Walking her talk — Sara Jennings takes the path less travelled



"It is only by risking our persons from one hour to another that we live at all. And often enough our faith beforehand in an uncertified result is the only thing that makes the result come true."

- American philosopher William James

You've probably seen her a bunch of times. She's the one pedalling furiously along the road, dragging a six-foot long trailer behind her electric-assisted bike filled with (literally) hundreds of pounds of groceries destined for Whistler's needier citizens. There's even a little sign on the trailer informing the curious that donations are welcome.

Yep. You got it. There goes Sara Jennings doing her usual community thing in her usual minimalist way.

"How to transport the food — that was the only challenge in my taking this job," says the WCSS Food Bank's indomitable coordinator. "I didn't own a car and I wasn't planning on owning a car. So how could I make this work?" She punctuates her remark with her distinctive high-energy laugh: "Heh. Heh. Heh." Then she continues. "Everything else was so perfect: the job was aligned with my principles, it wasn't full-time and the hours were flexible." She pauses. Takes a quick breath. "So I decided to buy a big cargo trailer... I always wanted one anyway."

And it's worked. Sort of. "I've been at the Food Bank for four years now," says Sara. And sighs. "The cycling thing was definitely do-able at first. But it's a lot harder now that we've moved." Indeed — the Food Bank's recent shift in locale from the bottom of Lorimer Road to Spring Creek has injected a bit of a stick into her cycling spokes. "We get most of our donations from Nesters and the IGA," she explains, "so it's a tough haul to drag all that weight across the town and up the hills to our new place."

Tough? Think Herculean labour. "It's not like people don't want to help," she's quick to add about her twice-a-week pickup. "There's always someone offering me a car to use." Another long sigh. "But I don't want to drive a car." And then she laughs. "Still, it is an issue. Just this morning my dad took a load for me." Pause. "There was so much weight in the trunk that the back of his car was sagging."

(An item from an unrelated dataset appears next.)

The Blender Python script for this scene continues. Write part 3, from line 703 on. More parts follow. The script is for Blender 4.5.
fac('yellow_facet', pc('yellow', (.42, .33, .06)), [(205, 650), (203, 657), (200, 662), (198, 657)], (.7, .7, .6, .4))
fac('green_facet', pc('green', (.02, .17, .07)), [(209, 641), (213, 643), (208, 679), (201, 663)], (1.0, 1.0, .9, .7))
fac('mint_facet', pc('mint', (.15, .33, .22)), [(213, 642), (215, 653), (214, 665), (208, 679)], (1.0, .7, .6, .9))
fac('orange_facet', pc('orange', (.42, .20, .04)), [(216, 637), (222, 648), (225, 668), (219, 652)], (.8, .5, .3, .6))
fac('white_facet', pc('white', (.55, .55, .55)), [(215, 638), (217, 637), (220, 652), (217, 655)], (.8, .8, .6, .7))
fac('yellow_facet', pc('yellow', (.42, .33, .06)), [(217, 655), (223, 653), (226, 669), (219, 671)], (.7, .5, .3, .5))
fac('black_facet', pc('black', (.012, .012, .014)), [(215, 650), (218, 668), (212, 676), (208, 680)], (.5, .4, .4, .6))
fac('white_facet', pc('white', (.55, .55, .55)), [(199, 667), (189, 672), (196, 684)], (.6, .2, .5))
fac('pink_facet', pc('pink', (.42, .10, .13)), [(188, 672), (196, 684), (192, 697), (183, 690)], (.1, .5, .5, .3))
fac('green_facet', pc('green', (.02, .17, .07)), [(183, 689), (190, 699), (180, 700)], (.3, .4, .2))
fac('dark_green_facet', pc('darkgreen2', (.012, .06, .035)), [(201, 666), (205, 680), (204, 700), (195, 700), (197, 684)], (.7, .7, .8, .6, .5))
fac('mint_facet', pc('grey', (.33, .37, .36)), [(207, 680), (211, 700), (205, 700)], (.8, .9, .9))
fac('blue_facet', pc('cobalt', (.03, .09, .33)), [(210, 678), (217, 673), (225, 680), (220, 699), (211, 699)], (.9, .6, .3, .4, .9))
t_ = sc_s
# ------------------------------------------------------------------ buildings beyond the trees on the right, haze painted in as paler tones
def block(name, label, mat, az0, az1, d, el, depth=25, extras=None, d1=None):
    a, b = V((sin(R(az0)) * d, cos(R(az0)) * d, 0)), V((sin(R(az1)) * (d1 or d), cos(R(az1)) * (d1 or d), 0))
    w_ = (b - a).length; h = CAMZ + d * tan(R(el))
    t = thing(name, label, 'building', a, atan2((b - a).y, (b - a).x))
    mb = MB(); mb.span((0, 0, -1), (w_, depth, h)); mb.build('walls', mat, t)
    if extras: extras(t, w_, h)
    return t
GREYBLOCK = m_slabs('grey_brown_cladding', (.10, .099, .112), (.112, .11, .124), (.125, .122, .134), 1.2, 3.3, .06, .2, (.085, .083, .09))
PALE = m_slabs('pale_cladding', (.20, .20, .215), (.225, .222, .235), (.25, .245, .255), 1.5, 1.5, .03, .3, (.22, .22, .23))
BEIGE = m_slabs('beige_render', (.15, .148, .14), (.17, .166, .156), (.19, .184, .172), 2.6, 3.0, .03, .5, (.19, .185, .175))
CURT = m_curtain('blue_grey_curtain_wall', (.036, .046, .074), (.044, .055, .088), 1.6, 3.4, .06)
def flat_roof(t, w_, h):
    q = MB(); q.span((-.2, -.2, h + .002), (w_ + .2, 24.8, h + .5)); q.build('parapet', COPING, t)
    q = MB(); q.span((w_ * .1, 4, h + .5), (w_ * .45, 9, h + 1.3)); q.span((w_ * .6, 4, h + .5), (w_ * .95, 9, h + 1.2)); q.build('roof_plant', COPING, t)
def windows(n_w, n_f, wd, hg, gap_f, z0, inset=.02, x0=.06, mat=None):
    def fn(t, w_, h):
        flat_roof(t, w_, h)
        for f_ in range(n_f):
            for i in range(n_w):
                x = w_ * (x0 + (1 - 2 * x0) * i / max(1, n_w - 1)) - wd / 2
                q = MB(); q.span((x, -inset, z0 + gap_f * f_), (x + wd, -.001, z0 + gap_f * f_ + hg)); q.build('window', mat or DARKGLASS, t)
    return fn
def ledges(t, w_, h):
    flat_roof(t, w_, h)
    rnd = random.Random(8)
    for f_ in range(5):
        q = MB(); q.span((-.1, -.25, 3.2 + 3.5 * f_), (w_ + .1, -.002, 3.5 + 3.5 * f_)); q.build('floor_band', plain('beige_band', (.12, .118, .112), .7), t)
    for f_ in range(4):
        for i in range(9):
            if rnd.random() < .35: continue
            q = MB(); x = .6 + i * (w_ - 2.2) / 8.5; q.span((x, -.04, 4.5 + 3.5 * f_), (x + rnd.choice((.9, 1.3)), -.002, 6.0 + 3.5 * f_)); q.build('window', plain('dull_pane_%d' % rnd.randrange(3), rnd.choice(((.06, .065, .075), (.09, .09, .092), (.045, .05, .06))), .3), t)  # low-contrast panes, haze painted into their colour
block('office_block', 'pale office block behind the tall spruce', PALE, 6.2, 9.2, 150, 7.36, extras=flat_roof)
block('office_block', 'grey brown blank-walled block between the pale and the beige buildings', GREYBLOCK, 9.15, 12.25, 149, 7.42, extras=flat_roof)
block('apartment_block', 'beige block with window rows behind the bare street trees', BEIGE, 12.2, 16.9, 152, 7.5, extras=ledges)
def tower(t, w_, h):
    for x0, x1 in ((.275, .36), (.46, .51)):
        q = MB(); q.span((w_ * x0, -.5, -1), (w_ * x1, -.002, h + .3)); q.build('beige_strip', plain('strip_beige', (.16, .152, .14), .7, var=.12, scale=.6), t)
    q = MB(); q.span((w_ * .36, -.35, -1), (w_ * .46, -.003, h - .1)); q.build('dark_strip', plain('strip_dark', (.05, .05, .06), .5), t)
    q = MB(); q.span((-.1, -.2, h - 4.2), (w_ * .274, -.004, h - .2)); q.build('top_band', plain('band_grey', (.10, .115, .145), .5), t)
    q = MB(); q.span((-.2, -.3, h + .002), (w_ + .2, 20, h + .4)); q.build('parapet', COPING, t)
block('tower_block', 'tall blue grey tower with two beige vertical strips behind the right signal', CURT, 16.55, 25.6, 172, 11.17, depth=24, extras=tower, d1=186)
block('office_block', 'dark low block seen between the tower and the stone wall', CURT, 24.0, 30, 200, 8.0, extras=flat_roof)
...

Sara Jennings is on a mission. Has been for some years now. Already boasting an impressive CV of global activism — from organizing post-Sept. 11 peace rallies in Southeast Asia to performing guerrilla theatre at anti-war demonstrations in Washington, DC; from cycling across Canada with a youth-group promoting social change to putting on giant-puppet shows in Israel and Palestine — the 36-year old has fashioned the kind of selfless journey of discovery that few of us are ever brave enough to undertake.